▶ TASK STATEMENT
Copy out all lines with the word "from" in them.

▶ PROVIDED MATERIAL

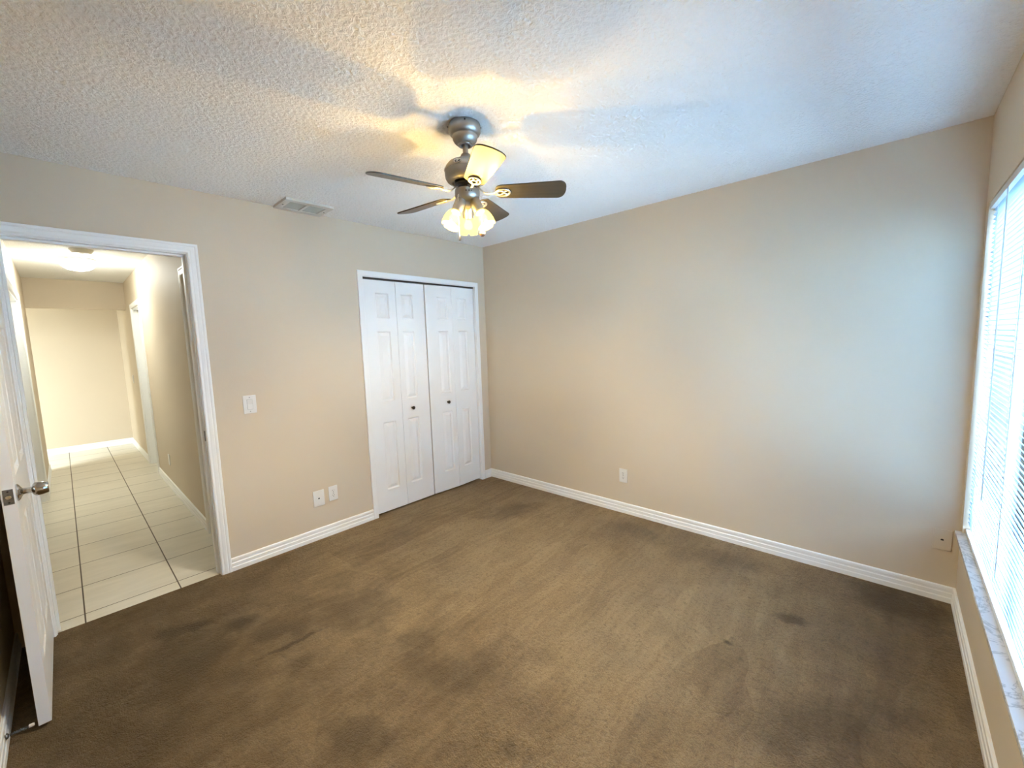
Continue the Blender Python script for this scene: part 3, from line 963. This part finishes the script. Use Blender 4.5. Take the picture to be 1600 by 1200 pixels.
# blades
BA0, BR0, BR1, BZ = 42.0, 0.128, 0.452, -0.297
def blade_outline():
    pts = []
    w0, w1 = 0.046, 0.061
    for t in range(13):       # tip, rounded
        a = -pi/2 + pi*t/12
        pts.append((BR1-0.034+0.034*math.cos(a), w1*math.copysign(abs(math.sin(a))**0.75, math.sin(a))))
    for t in range(13):       # root
        a = pi/2 + pi*t/12
        pts.append((BR0+0.026+0.026*math.cos(a), w0*math.copysign(abs(math.sin(a))**0.8, math.sin(a))))
    return pts
BT = math.radians(-15)
for k in range(5):
    an = math.radians(BA0+72*k)
    bl = MB().prism(blade_outline(), -0.0028, 0.0028, Matrix.Rotation(BT, 4, 'X'))
    bmesh.ops.bevel(bl.bm, geom=[e for e in bl.bm.edges if abs(e.verts[0].co.x-e.verts[1].co.x)+abs(e.verts[0].co.y-e.verts[1].co.y) > 1e-5 and len(e.link_faces) == 2], offset=0.0012, segments=1, affect='EDGES')
    bo = bl.build('blade', 'blade', fan, angle=30)
    bo.location = (0, 0, BZ)
    bo.rotation_euler = (0, 0, an)
    br = MB()
    tilt = Matrix.Rotation(BT, 4, 'X')
    br.tube([(0.046, 0, 0.018), (0.062, 0, 0.012), (0.080, 0, -0.004), (0.100, 0, -0.010), (0.122, 0, -0.0085), (0.132, 0, -0.0075)], [0.0085, 0.0070, 0.0060, 0.0058, 0.0062, 0.0070], 8, flat=0.55)
    ov = [(0.162+0.033*math.cos(t*pi/14), 0.0245*math.sin(t*pi/14), -0.0068) for t in range(28)]
    br.tube(ov, 0.0048, 8, tilt, closed=True, flat=0.7)
    ov2 = [(0.150+0.0165*math.cos(t*pi/10), 0.0125*math.sin(t*pi/10), -0.0068) for t in range(20)]
    br.tube(ov2, 0.0038, 8, tilt, closed=True, flat=0.7)
    for sy in (-1, 1):
        br.tube([(0.166, 0.004*sy, -0.0068), (0.178, 0.010*sy, -0.0068), (0.186, 0.0165*sy, -0.0068)], 0.0034, 8, tilt, flat=0.7)
    bi = br.build('blade_iron', 'palenickel', bo, angle=45)
    bi['label'] = 'pale metal blade bracket with oval loop'

# lamps
LAMPS = (138.5, 18.5, -101.5)
LT = math.radians(26)
for a in LAMPS:
    an = math.radians(a)
    # local -z runs down the lamp axis
    dz_ = 0.007
    mm = Matrix.Translation((0.031*math.cos(an), 0.031*math.sin(an), -0.330)) @ Matrix.Rotation(an, 4, 'Z') @ Matrix.Rotation(-LT, 4, 'Y')
    ar = MB().lathe([(0.0, 0.006), (0.017, 0.004), (0.0225, -0.006), (0.0245, -0.014), (0.0245, -0.068), (0.0235, -0.073), (0.019, -0.074), (0.0, -0.074)], 32, mm, cap=False)
    lo = fpart(ar, 'lamp_holder', 'nickel', angle=40)
    # bell shade with small notches in the rim
    prof = [(0.0255, -0.060), (0.0275, -0.063), (0.0330, -0.070), (0.0385, -0.081), (0.0425, -0.095), (0.0445, -0.110), (0.0450, -0.124), (0.0445, -0.134)]
    SEG = 48
    vs, fs = [], []
    for lay, dr in ((0, 0.0), (1, -0.0022)):
        for i, (r, z) in enumerate(prof):
            for s in range(SEG):
                q = 2*pi*s/SEG
                petal = abs(math.cos(1.5*q))               # three notches
                f = i/(len(prof)-1)
                rr = (r+dr)*(1+0.010*f*(petal-0.5))
                zz = z - dz_ + 0.012*f*f*math.exp(-(petal/0.16)**2)
                vs.append((rr*math.cos(q), rr*math.sin(q), zz))
    n = len(prof)
    for lay in (0, 1):
        o0 = lay*n*SEG
        for i in range(n-1):
            for s in range(SEG):
                s2 = (s+1) % SEG
                fs.append((o0+i*SEG+s, o0+i*SEG+s2, o0+(i+1)*SEG+s2, o0+(i+1)*SEG+s))
    for i in (0, n-1):
        for s in range(SEG):
            s2 = (s+1) % SEG
            fs.append((i*SEG+s, i*SEG+s2, n*SEG+i*SEG+s2, n*SEG+i*SEG+s))
    sd = fpart(MB().faces(vs, fs, mm), 'lamp_shade', 'shade', lo, angle=50)
    sd['label'] = 'glowing frosted bell shaped glass shade'
    bb = MB().lathe([(r_, z_-dz_) for r_, z_ in [(0.0, -0.069), (0.012, -0.070), (0.013, -0.076), (0.018, -0.085), (0.0205, -0.094), (0.0195, -0.103), (0.014, -0.111), (0.007, -0.1135), (0, -0.114)]], 24, mm, cap=False)
    fpart(bb, 'bulb', 'bulb', lo, angle=60)
    pl = bpy.data.lights.new('fan_bulb_light', 'POINT')
    pl.energy = 17.0
    pl.color = (1.0, 0.88, 0.65)
    pl.shadow_soft_size = 0.010
    po = bpy.data.objects.new('fan_bulb_light', pl)
    po.location = Vector((FX, FYc, H)) + (mm @ Vector((0, 0, -0.108)))
    C.objects.link(po)
# pull chains
R_ = Vector((0.737, 0.675, 0))
for lat, fw, z1, kind in ((-0.036, 0.046, -0.497, 'tip'), (0.060, 0.010, -0.470, 'ball')):
    d_ = R_*lat + Vector((0.675, -0.737, 0))*fw
    x, y = d_.x, d_.y
    ch = MB()
    e = d_.normalized()
    ch.tube([(e.x*0.054, e.y*0.054, -0.316), (x*1.02, y*1.02, -0.320), (x*1.04, y*1.04, -0.332), (x*1.04, y*1.04, z1)], 0.0014, 6)
    for q in range(26):
        zq = -0.334+(z1+0.334)*q/25
        ch.lathe([(0.0, -0.0019), (0.0019, 0), (0.0, 0.0019)], 6, Matrix.Translation((x*1.04, y*1.04, zq)), cap=False)
    co = fpart(ch, 'pull_chain', 'chain')
    fb = MB()
    if kind == 'tip':
        fb.lathe([(0.0, 0), (0.002, 0), (0.003, -0.004), (0.0048, -0.016), (0.005, -0.022), (0.0, -0.023)], 16, Matrix.Translation((x*1.04, y*1.04, z1)), cap=False)
        fpart(fb, 'chain_fob', 'black', co)
    else:
        fb.lathe([(0.0135*math.sin(t*pi/10), -0.0135+0.0135*math.cos(t*pi/10)) for t in range(11)], 20, Matrix.Translation((x*1.04, y*1.04, z1)), cap=False)
        fpart(fb, 'chain_fob', 'wood_fob', co, angle=80)

# ------------------------------------------------------------------ ceiling vent
VX0, VX1, VY0, VY1 = 0.012, 0.252, -1.985, -1.672
vent = tag(empty('ceiling_vent', ((VX0+VX1)/2, (VY0+VY1)/2, H)), 'off white two section air vent in the ceiling above the left wall', 'air vent')
def vpart(mb, name, mat, **kw):
    bmesh.ops.translate(mb.bm, vec=-Vector(vent.location), verts=list(mb.bm.verts))
    return mb.build(name, mat, vent, **kw)
vf = MB()
z0, z1 = H-0.017, H+0.002
bw = 0.040
vf.box(VX0, VX0+bw, VY0, VY1, z0, z1, 0.002)
vf.box(VX1-bw, VX1, VY0, VY1, z0, z1, 0.002)
vf.box(VX0+bw-.002, VX1-bw+.002, VY0, VY0+bw, z0, z1, 0.002)
vf.box(VX0+bw-.002, VX1-bw+.002, VY1-bw, VY1, z0, z1, 0.002)
vm_ = (VY0+VY1)/2
vf.box(VX0+bw-.002, VX1-bw+.002, vm_-0.009, vm_+0.009, z0+0.0005, z1, 0.001)
vpart(vf, 'vent_frame', 'ventwhite')
vpart(MB().box(VX0+bw-.004, VX1-bw+.004, VY0+bw-.004, VY1-bw+.004, H-0.0045, H-0.0035), 'duct_back', 'slot', smooth=False)
vl = MB()
for k in range(9):
    x = VX0+bw+0.010+k*(VX1-VX0-2*bw-0.018)/8
    vl.box(-0.008, 0.008, VY0+bw+.001, VY1-bw-.001, -0.0006, 0.0006, 0, Matrix.Translation((x, 0, H-0.0085)) @ Matrix.Rotation(math.radians(-20), 4, 'Y'))
vpart(vl, 'louvres', 'ventslat', smooth=False)
for y in (VY0+0.020, VY1-0.020):
    vs_ = MB().lathe([(0.005, 0), (0.004, -0.003)], 12, Matrix.Translation(((VX0+VX1)/2, y, z0)))
    vpart(vs_, 'vent_screw', 'latch')

# ------------------------------------------------------------------ wall plates
def plate_basis(wall):
    """Local x to the right as seen from the room, local y up, local z out of the wall."""
    if wall == 'left':
        return Matrix(((0, 0, 1, 0), (1, 0, 0, 0), (0, 1, 0, 0), (0, 0, 0, 1)))
    if wall == 'back':
        return Matrix(((1, 0, 0, 0), (0, 0, -1, 0), (0, 1, 0, 0), (0, 0, 0, 1)))
def plate(name, wall, pos, w, h, label, cat, group=None, mat='plate'):
    root = empty(name, pos)
    tag(root, label, cat, group)
    B = plate_basis(wall)
    pl = MB().box(-w/2, w/2, -h/2, h/2, 0.0, 0.0062, 0.0028, B)
    pl.build('cover_plate', mat, root)
    return root, B
def screws(root, B, pts, mat='latch'):
    for x, y in pts:
        MB().lathe([(0.0032, 0.0055), (0.003, 0.0070)], 12, B @ Matrix.Translation((x, y, 0))).build('screw', mat, root)
def duplex(name, wall, pos, w, h, label):
    root, B = plate(name, wall, pos, w, h, label, 'wall outlet', 'duplex power outlets')
    for dy in (0.0195, -0.0195):
        rc = [(0.0172*math.cos(t*pi/12), 0.0172*math.sin(t*pi/12)) for t in range(24)]
        rc = [(x, max(-0.0135, min(0.0135, y))+dy) for x, y in rc]
        o = MB().prism(rc, 0.005, 0.0078, B).build('receptacle', 'plate', root)
        s = MB()
        s.box(-0.0075, -0.0050, dy+0.0005, dy+0.0085, 0.0076, 0.0081, 0, B)
        s.box(0.0050, 0.0072, dy+0.0015, dy+0.0080, 0.0076, 0.0081, 0, B)
        s.lathe([(0.0027, 0.0076), (0.0027, 0.0081)], 12, B @ Matrix.Translation((0, dy-0.0062, 0)))
        s.build('slot', 'slot', o, smooth=False)
    screws(root, B, [(0, 0)])
    return root
def jack(name, wall, pos, w, h, label, mat='plate'):
    root, B = plate(name, wall, pos, w, h, label, 'jack plate', mat=mat)
    s = MB().prism([(-0.006, -0.0045), (0.006, -0.0045), (0.006, 0.002), (0.003, 0.005), (-0.003, 0.005), (-0.006, 0.002)], 0.005, 0.0066, B)
    s.build('jack_opening', 'black', root, smooth=False)
    screws(root, B, [(0, 0.042), (0, -0.042)], mat)
    return root
jack('jack_plate', 'left', (0, -1.842, 0.318), 0.082, 0.122, 'white jack plate with one dark hole, left of the outlet beside the closet')
duplex('wall_outlet', 'left', (0, -1.731, 0.327), 0.069, 0.113, 'white duplex outlet on the closet wall, right of the jack plate')
duplex('wall_outlet', 'back', (1.577, 0, 0.319), 0.071, 0.115, 'white duplex outlet low on the large bare wall')
jack('jack_plate', 'back', (3.421, 0, 0.338), 0.071, 0.112, 'painted jack plate on the bare wall beside the window', mat='wall')
sw, B = plate('light_switch', 'left', (0, -2.238, 1.097), 0.078, 0.122, 'white rocker light switch right of the hall doorway', 'light switch')
MB().box(-0.0172, 0.0172, -0.0345, 0.0345, 0.0055, 0.0064, 0.0002, B).build('switch_recess', 'ventslat', sw)
rk = MB()
rk.faces([(-0.0155, -0.032, 0.006), (0.0155, -0.032, 0.006), (0.0155, 0, 0.0078), (-0.0155, 0, 0.0078), (0.0155, 0.032, 0.0112), (-0.0155, 0.032, 0.0112),
          (-0.0155, -0.032, 0.0098), (0.0155, -0.032, 0.0098), (0.0155, 0.032, 0.006), (-0.0155, 0.032, 0.006)],
         [(6, 7, 2, 3), (3, 2, 4, 5), (0, 1, 7, 6), (5, 4, 8, 9), (0, 6, 3, 9), (3, 5, 9), (1, 8, 2, 7), (2, 8, 4)], B)
rk.build('rocker', 'plate', sw, smooth=False)
screws(sw, B, [(0, 0.047), (0, -0.047)])

# hall plates: they face -y like the back wall's
jk, B = plate('wall_outlet', 'back', (-2.48, HR, 0.322), 0.071, 0.116, 'small pale outlet cover low on the right wall of the hall', 'wall outlet', mat='plate')
screws(jk, B, [(0, 0)])
hs, B = plate('light_switch', 'back', (-4.86, HR, 1.10), 0.070, 0.115, 'small white switch at the far right end of the hall', 'light switch')
MB().box(-0.0155, 0.0155, -0.032, 0.032, 0.006, 0.009, 0.001, B).build('rocker', 'plate', hs)

# ------------------------------------------------------------------ hall ceiling lamp, smoke detector
hl = tag(empty('ceiling_lamp', (-2.98, -2.855, H)), 'lit white dome lamp on the hall ceiling', 'ceiling lamp')
MB().lathe([(0.0, 0), (0.135, 0), (0.142, -0.006), (0.142, -0.020), (0.135, -0.024), (0.0, -0.024)], 48, cap=False).build('lamp_base', 'plate', hl, angle=30)
MB().lathe([(0.132, -0.022), (0.133, -0.036), (0.125, -0.062), (0.106, -0.086), (0.075, -0.104), (0.038, -0.113), (0.0, -0.115)], 48, cap=False).build('lamp_dome', 'dome', hl, angle=60)
sdv = tag(empty('smoke_detector', (-2.40, -2.84, H)), 'small round detector on the hall ceiling in front of the dome lamp', 'smoke detector')
MB().lathe([(0.0, 0), (0.082, 0), (0.082, -0.010), (0.076, -0.016), (0.066, -0.034), (0.058, -0.040), (0.0, -0.041)], 40, cap=False).build('detector_body', 'almond', sdv, angle=30)
MB().lathe([(0.0, -0.040), (0.018, -0.040), (0.016, -0.044), (0.0, -0.045)], 20, cap=False).build('test_button', 'plate', sdv)

# ------------------------------------------------------------------ door stop on the front wall's baseboard
ds = tag(empty('door_stop', (0.80, FY+0.0135, 0.052)), 'spring door stop with white rubber tip behind the open door', 'door stop')
MB().lathe([(0.0, 0), (0.011, 0), (0.010, 0.004), (0.006, 0.007), (0, 0.007)], 16, Matrix.Rotation(-pi/2, 4, 'X'), cap=False).build('stop_base', 'latch', ds)
spv = [(0.0048*math.cos(t*0.9), 0.006+t*0.052/90, 0.0048*math.sin(t*0.9)) for t in range(91)]
MB().tube(spv, 0.0009, 5).build('spring', 'latch', ds)
MB().lathe([(0.0, 0.056), (0.0062, 0.056), (0.0065, 0.066), (0.0052, 0.070), (0, 0.0705)], 16, Matrix.Rotation(-pi/2, 4, 'X'), cap=False).build('rubber_tip', 'rubber', ds)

▶ PROBLEM SOLUTION
Continue the Blender Python script for this scene: part 3, from line 963. This part finishes the script. Use Blender 4.5. Take the picture to be 1600 by 1200 pixels.
    """Local x to the right as seen from the room, local y up, local z out of the wall."""